Outra dica que a educadora financeira dá é, conforme a criança for pedindo algo, os adultos não usarem a desculpa de não ter dinheiro. “Em vez de justificar com falta de recurso, os pais podem sugerir a criação de uma lista de coisas que elas querem. Assim, elas têm a oportunidade de refletir se querem mesmo aquilo, ou se é apenas uma vontade passageira”, detalha Carolina. A especialista aponta que isso vai contribuir também para ensinar os pequenos a ter paciência.

Quanto aos cofrinhos, comuns entre a criançada, a sugestão de Carolina Ligocki é a separação do dinheiro de acordo com as diferentes vontades. Nesse caso, seria um cofrinho para os brinquedos, outro para viagens, um diferente para presentes. “O importante é não cair na lógica de juntar, juntar, juntar para depois gastar desenfreadamente. Saber distribuir o dinheiro vai ajudar a criança a ser um adulto mais consciente”, instrui.

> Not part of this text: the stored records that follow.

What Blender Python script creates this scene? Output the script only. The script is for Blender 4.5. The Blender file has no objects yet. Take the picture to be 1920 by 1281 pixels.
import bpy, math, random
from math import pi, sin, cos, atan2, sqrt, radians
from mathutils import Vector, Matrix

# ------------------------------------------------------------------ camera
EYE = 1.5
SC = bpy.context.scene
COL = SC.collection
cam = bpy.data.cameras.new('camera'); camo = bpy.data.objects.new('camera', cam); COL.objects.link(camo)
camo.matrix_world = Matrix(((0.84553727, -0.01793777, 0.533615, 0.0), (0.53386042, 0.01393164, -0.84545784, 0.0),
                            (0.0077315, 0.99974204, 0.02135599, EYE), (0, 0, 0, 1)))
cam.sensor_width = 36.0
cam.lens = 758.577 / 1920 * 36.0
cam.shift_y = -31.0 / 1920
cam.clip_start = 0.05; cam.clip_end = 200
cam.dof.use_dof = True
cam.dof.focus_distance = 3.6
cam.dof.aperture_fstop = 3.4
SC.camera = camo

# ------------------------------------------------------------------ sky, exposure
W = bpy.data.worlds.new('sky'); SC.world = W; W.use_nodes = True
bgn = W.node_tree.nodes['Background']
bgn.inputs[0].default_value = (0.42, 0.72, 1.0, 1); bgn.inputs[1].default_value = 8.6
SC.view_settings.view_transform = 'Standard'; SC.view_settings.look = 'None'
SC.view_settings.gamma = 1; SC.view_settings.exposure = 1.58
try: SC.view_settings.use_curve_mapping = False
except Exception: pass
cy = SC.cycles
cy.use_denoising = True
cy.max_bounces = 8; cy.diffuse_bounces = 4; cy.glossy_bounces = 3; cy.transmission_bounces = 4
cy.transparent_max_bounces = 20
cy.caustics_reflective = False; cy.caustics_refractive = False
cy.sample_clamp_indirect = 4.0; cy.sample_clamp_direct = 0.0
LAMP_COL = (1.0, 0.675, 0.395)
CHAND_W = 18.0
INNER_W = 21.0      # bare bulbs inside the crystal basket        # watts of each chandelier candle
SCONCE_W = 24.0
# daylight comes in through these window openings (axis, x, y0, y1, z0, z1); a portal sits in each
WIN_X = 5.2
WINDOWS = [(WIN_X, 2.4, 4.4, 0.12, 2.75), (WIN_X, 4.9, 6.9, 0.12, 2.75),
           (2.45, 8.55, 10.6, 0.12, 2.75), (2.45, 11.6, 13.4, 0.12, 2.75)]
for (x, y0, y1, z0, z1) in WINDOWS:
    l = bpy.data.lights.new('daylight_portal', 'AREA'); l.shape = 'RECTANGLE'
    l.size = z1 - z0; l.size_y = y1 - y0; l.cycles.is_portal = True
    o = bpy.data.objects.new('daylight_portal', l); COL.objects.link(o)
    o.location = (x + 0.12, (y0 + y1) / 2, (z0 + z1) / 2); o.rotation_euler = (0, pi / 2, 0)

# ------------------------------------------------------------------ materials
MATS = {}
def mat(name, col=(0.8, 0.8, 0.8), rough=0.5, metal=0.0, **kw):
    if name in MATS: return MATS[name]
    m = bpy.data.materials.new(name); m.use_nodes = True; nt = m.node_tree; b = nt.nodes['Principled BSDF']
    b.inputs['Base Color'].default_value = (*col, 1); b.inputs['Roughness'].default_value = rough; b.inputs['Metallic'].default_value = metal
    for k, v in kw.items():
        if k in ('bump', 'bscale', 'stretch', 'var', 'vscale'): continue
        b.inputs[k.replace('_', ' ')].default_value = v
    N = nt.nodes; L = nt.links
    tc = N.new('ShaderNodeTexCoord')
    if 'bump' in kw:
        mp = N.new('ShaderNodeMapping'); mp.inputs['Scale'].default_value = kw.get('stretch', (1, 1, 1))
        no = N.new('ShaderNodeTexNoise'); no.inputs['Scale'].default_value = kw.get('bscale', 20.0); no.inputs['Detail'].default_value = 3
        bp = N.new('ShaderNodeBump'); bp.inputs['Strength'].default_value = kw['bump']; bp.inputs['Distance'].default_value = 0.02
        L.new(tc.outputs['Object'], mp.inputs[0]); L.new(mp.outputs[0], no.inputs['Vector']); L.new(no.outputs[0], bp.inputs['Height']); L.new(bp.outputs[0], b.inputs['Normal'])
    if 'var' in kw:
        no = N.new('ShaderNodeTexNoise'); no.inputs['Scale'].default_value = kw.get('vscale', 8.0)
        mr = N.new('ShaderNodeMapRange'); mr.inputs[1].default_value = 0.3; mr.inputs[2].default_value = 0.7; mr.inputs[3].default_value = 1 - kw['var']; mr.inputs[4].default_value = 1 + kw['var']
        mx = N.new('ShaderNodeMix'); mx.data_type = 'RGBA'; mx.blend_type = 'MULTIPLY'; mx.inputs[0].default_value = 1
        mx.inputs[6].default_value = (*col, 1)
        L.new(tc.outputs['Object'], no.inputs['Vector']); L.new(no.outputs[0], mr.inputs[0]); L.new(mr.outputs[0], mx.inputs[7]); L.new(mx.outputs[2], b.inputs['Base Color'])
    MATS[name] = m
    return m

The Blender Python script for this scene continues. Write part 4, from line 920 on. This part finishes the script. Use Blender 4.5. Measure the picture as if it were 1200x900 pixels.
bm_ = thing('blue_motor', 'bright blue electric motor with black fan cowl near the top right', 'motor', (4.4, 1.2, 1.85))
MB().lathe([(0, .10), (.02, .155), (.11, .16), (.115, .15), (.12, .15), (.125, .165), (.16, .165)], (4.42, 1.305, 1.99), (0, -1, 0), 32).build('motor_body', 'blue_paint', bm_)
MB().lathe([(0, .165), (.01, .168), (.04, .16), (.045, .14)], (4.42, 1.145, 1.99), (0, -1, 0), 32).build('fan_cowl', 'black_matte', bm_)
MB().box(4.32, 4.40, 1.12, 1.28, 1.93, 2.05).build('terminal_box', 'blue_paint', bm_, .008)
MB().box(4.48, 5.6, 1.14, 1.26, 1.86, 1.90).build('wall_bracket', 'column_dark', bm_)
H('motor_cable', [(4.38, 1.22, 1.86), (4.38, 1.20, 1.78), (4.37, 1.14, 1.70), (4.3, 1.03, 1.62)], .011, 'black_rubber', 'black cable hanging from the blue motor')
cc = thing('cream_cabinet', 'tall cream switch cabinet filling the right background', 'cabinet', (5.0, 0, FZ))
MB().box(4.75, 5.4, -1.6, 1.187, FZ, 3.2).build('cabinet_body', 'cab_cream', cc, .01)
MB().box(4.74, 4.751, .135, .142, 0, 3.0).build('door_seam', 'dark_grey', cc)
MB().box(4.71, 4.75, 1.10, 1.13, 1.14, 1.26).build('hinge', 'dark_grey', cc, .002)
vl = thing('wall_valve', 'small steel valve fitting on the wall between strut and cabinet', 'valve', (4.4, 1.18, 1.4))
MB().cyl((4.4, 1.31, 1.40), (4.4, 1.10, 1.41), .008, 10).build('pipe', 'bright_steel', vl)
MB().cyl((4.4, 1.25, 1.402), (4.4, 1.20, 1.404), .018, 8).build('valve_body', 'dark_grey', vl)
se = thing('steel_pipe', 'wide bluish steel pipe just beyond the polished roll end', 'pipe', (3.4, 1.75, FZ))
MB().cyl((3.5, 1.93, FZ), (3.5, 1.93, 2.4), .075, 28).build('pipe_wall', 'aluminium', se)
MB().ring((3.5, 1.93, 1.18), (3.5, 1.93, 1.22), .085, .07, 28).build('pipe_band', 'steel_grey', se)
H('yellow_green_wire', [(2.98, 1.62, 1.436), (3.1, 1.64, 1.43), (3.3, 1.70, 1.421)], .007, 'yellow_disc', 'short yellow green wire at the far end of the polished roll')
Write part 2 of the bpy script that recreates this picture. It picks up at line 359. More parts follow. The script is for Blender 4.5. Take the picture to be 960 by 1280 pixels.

A técnica de enfermagem Ivete Amaral Lemos, 38, procura sempre deixar que as filhas Janyne, 14, e Ana Clara, 9, tenham contato com o dinheiro, seja em momentos de ir ao caixa pagar um sorvete na sorveteria, ou com uma mesada no fim do mês. Para a moradora do Riacho Fundo, gestos como esses ensinam as meninas a lidarem com o assunto. “Eu procuro ensiná-las a importância de saber lidar com a moeda. Acho importante esse contato com o dinheiro, numa forma mais simbólica, é claro”, opina.

A especialista Carolina Ligocki explica que gestos como esses — de pagar compras de valores menoras acompanhado pelos pais — são saudáveis, pois apresentam às crianças o sentido do dinheiro. No caso de mesada, no entanto, a profissional aconselha a ter precaução. “O dinheiro que vem de graça não é tão interessante. Por outro lado, ter ideias criativas, sugerindo desafios, como tentar fazer a conta de energia ou de a água diminuir e dar o dinheiro da economia para elas, instiga mais as crianças.” Esses estímulos são diferentes de remuneração por arrumação de algo em casa. Para a especialista, é importante saber fazer as obrigações sem receber algo em troca.